La giustizia italiana ha ritirato il passaporto e tutti i documenti d’identità a Jorge Troccoli, l’ex militare uruguaiano condannato lo scorso 8 luglio all’ergastolo per i crimini commessi all’interno del Piano Condor. La notizia è stata diffusa dalla Presidenza della Repubblica dell’Uruguay che è stata informata nei giorni scorsi delle misure restrittive adottate dopo la sentenza emessa a Roma dalla Prima Corte d’assise d’Appello: per il sequestro e l’omicidio di 43 persone (tra cui 23 di origine italiana) commessi tra gli anni settanta e ottanta, sono stati condannati all’ergastolo 24 militari sudamericani.
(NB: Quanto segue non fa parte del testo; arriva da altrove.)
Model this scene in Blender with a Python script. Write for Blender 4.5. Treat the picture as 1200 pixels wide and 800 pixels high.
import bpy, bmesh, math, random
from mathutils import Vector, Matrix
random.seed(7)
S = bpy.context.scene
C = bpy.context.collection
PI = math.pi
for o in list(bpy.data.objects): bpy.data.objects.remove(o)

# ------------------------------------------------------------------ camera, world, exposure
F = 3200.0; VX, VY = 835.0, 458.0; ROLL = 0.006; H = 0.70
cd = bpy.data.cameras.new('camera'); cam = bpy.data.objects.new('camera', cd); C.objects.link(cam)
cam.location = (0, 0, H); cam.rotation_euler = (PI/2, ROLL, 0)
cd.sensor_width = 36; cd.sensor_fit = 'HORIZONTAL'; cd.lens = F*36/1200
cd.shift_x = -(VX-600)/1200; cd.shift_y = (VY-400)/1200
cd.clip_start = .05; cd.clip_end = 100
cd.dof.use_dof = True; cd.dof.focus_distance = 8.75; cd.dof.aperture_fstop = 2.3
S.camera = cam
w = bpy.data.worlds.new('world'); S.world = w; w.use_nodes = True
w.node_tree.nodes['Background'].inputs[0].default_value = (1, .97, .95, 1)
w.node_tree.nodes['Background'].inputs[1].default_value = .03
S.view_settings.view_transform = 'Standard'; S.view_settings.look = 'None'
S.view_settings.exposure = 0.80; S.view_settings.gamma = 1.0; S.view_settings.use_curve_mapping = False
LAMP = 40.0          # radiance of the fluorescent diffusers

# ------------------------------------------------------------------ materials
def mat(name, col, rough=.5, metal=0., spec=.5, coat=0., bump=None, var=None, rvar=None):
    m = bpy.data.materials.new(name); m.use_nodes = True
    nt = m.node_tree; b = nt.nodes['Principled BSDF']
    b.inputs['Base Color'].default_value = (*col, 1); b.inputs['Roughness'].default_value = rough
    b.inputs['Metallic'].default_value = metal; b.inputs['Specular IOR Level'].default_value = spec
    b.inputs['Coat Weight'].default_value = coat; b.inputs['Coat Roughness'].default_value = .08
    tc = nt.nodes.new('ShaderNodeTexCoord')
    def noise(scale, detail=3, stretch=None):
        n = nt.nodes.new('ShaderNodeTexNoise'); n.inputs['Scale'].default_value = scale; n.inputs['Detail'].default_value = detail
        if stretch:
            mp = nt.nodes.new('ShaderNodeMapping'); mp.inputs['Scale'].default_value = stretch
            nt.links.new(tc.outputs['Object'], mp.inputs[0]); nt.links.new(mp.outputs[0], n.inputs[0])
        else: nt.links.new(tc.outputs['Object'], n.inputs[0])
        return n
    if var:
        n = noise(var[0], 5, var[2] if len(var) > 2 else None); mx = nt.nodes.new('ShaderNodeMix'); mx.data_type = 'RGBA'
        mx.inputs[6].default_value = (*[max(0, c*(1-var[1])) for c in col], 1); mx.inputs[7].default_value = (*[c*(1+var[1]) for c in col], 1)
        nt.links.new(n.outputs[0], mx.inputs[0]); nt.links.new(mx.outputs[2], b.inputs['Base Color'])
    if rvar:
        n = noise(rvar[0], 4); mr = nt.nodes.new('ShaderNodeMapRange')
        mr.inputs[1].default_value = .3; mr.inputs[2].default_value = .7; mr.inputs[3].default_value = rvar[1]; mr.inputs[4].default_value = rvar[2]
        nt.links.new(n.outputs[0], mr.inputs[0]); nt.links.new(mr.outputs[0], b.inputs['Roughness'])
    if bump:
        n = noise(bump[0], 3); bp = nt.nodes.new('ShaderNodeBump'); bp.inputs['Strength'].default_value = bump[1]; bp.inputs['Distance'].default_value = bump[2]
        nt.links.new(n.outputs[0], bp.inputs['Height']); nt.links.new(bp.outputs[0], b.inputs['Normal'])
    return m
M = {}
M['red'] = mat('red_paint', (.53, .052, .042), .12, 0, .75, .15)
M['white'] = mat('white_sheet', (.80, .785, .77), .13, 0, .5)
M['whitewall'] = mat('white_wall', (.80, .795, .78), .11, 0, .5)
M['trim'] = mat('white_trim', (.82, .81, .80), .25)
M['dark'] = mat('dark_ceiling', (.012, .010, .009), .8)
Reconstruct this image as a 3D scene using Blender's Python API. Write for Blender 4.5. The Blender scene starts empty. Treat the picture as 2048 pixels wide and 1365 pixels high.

Tra questi l’unico a non essere processato in contumacia è stato proprio Troccoli, ex capo dell’S2, il servizio di intelligence della Marina militare uruguaiana, trasferitosi in Italia nel 2007, prima a Marina di Camerota e poi a Battipaglia (Salerno). Una fuga organizzata per sfuggire a un processo in Uruguay e resa possibile grazie alla doppia cittadinanza ottenuta per via di un bisnonno. Troccoli non è stato un torturatore qualsiasi dato che in passato arrivò anche a giustificare il suo operato in un celebre libro ("L’ira del Leviatano") dove rivendicava le violazioni dei diritti umani nel nome della difesa della patria e dell’anticomunismo nel periodo della guerra fredda.

Andrea Speranzoni, l’avvocato che nel processo Condor ha rappresentato lo Stato uruguaiano e i familiari delle vittime, ha spiegato che "le misure sono state adottate dalla Corte di Assise di Appello di Roma su istanza della Procura generale di Roma". La decisione è stata adottata il 25 luglio. "La Corte" - ha proseguito Speranzoni- "ha ritenuto attuale e concreto il pericolo di fuga del condannato e ha ordinato le misure di ritiro dei documenti personali oltre a stabilire il divieto di espatrio".

Questa però non è l’unica notizia negativa per l’ex ufficiale della marina uruguaiana che adesso è indagato anche per due nuovi casi di "desaparecidos", due donne di origine italiana: Maria Helena Quinteros e Rafaela Filipazzi Rossini, quest’ultima originaria di Brescia. La prima fu sequestrata nell’Ambasciata venezuelana di Montevideo nel giugno 1976, la seconda nel maggio del 1977 all’hotel Hermitage di Montevideo. I resti di entrambe sono stati ritrovati ad Asunción in Paraguay.